Your task is to retype the lines from the opening of the material through the line that includes "(.13, .23, .03))], trans=.35, rough=.35)". Do not copy the pictures.

> COLLECTED DATA
------------

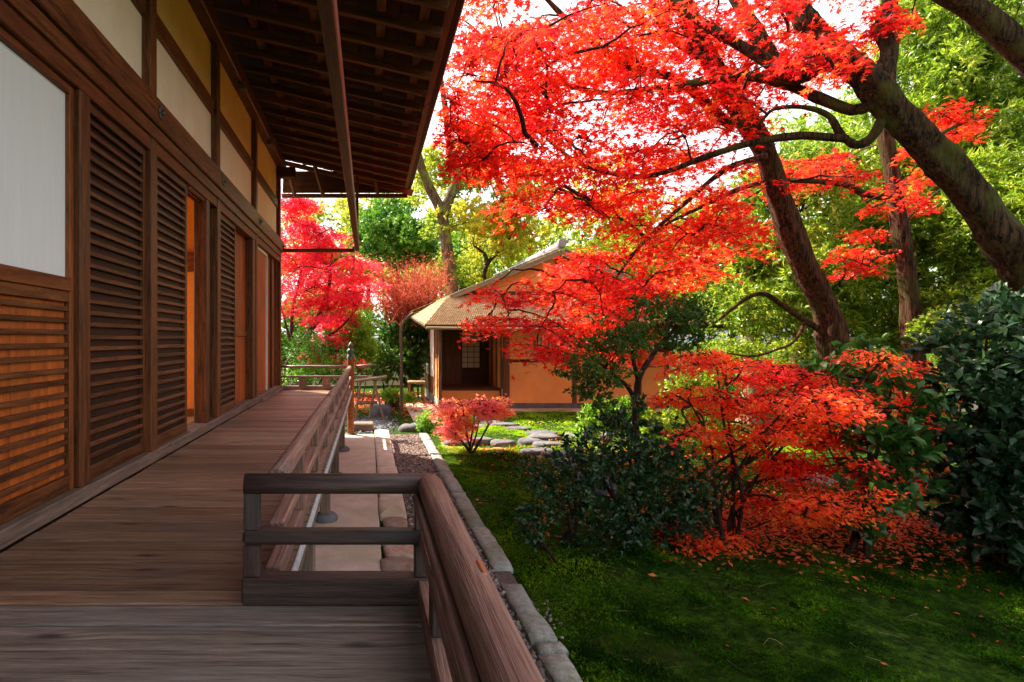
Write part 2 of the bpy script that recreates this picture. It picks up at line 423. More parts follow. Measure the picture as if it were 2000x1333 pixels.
M['yellow_green'] = leafmat('yellow_green', [(0, (.12, .22, .02)), (.4, (.32, .40, .03)), (.8, (.62, .54, .05)), (1, (.75, .60, .14))], trans=.5, patch=.6, pscale=.45)
M['mid_green'] = leafmat('mid_green', [(0, (.025, .10, .012)), (.5, (.08, .23, .018)), (1, (.26, .40, .04))], trans=.35, rough=.4)
M['bright_green'] = leafmat('bright_green', [(0, (.08, .24, .02)), (.5, (.18, .38, .03)), (1, (.42, .46, .05))], trans=.5)
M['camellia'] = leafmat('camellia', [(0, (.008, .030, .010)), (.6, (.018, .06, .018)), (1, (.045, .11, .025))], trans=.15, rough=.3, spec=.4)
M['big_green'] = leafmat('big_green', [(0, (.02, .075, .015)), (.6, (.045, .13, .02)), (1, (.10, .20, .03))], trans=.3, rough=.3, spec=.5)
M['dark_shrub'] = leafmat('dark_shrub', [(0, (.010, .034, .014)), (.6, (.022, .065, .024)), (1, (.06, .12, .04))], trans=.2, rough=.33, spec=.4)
M['small_green'] = leafmat('small_green', [(0, (.02, .075, .01)), (.6, (.05, .14, .015)), (1, (.13, .23, .03))], trans=.35, rough=.35)
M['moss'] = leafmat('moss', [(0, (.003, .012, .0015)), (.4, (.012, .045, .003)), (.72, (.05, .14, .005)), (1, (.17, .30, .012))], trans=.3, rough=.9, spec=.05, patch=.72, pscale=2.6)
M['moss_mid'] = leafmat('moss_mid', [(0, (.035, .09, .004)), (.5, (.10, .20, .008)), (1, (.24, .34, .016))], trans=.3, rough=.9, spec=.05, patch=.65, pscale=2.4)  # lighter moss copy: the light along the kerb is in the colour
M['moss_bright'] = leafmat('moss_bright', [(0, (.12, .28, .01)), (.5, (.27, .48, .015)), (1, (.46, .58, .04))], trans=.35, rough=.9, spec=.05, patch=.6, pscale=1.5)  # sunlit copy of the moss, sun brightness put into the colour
M['litter'] = leafmat('litter', [(0, (.45, .03, .02)), (.5, (.70, .10, .03)), (1, (.75, .30, .10))], trans=.3)

# ============================================================ GROUND
def gh(x, y):
    """garden relief"""
    x = np.asarray(x, float); y = np.asarray(y, float)
    m = np.clip((x - 1.12) / .5, 0, 1)
    h = m * (.03 * np.sin(x * 1.7 + y * .9) + .025 * np.sin(x * 3.1 - y * 2.3 + 1) + .012 * np.sin(x * 7.3 + 2) * np.sin(y * 6.1))
    h = h + m * .10 * np.exp(-(((x - 1.9) / .45) ** 2 + ((y - 9.0) / .45) ** 2))
    far = np.clip((y - 16) / 3, 0, 1)
    return h * (1 - .7 * np.clip((y - 11) / 2, 0, 1)) - .004 * (1 - m) + .05 * far * np.sin(x * .8 + y * .5)
def axis_pts(lo, hi, dense_lo, dense_hi, step):
    a = np.arange(dense_lo, dense_hi, step)
    l = dense_lo - np.geomspace(step, dense_lo - lo, 26)[::-1]
    r = dense_hi + np.geomspace(step, hi - dense_hi, 26)
    return np.concatenate([l, a, r])
gx = axis_pts(-180, 220, 0.9, 9.0, .07); gy = axis_pts(-120, 320, 2.4, 16.0, .08)
X, Y = np.meshgrid(gx, gy)
bump = rng.normal(0, .008, X.shape) * ((X > 1.1) & (X < 9) & (Y > 2.4) & (Y < 15))
V = np.stack([X, Y, gh(X, Y) + bump], -1).reshape(-1, 3)
nx, ny = len(gx), len(gy)
ii = (np.arange(ny - 1)[:, None] * nx + np.arange(nx - 1)[None, :]).ravel()
F = np.stack([ii, ii + 1, ii + nx + 1, ii + nx], 1)
tag(obj_np('ground', V, F, M['moss_ground'], smooth=True), kind='structure')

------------

> PROBLEM SOLUTION
Write part 2 of the bpy script that recreates this picture. It picks up at line 423. More parts follow. Measure the picture as if it were 2000x1333 pixels.
M['yellow_green'] = leafmat('yellow_green', [(0, (.12, .22, .02)), (.4, (.32, .40, .03)), (.8, (.62, .54, .05)), (1, (.75, .60, .14))], trans=.5, patch=.6, pscale=.45)
M['mid_green'] = leafmat('mid_green', [(0, (.025, .10, .012)), (.5, (.08, .23, .018)), (1, (.26, .40, .04))], trans=.35, rough=.4)
M['bright_green'] = leafmat('bright_green', [(0, (.08, .24, .02)), (.5, (.18, .38, .03)), (1, (.42, .46, .05))], trans=.5)
M['camellia'] = leafmat('camellia', [(0, (.008, .030, .010)), (.6, (.018, .06, .018)), (1, (.045, .11, .025))], trans=.15, rough=.3, spec=.4)
M['big_green'] = leafmat('big_green', [(0, (.02, .075, .015)), (.6, (.045, .13, .02)), (1, (.10, .20, .03))], trans=.3, rough=.3, spec=.5)
M['dark_shrub'] = leafmat('dark_shrub', [(0, (.010, .034, .014)), (.6, (.022, .065, .024)), (1, (.06, .12, .04))], trans=.2, rough=.33, spec=.4)
M['small_green'] = leafmat('small_green', [(0, (.02, .075, .01)), (.6, (.05, .14, .015)), (1, (.13, .23, .03))], trans=.35, rough=.35)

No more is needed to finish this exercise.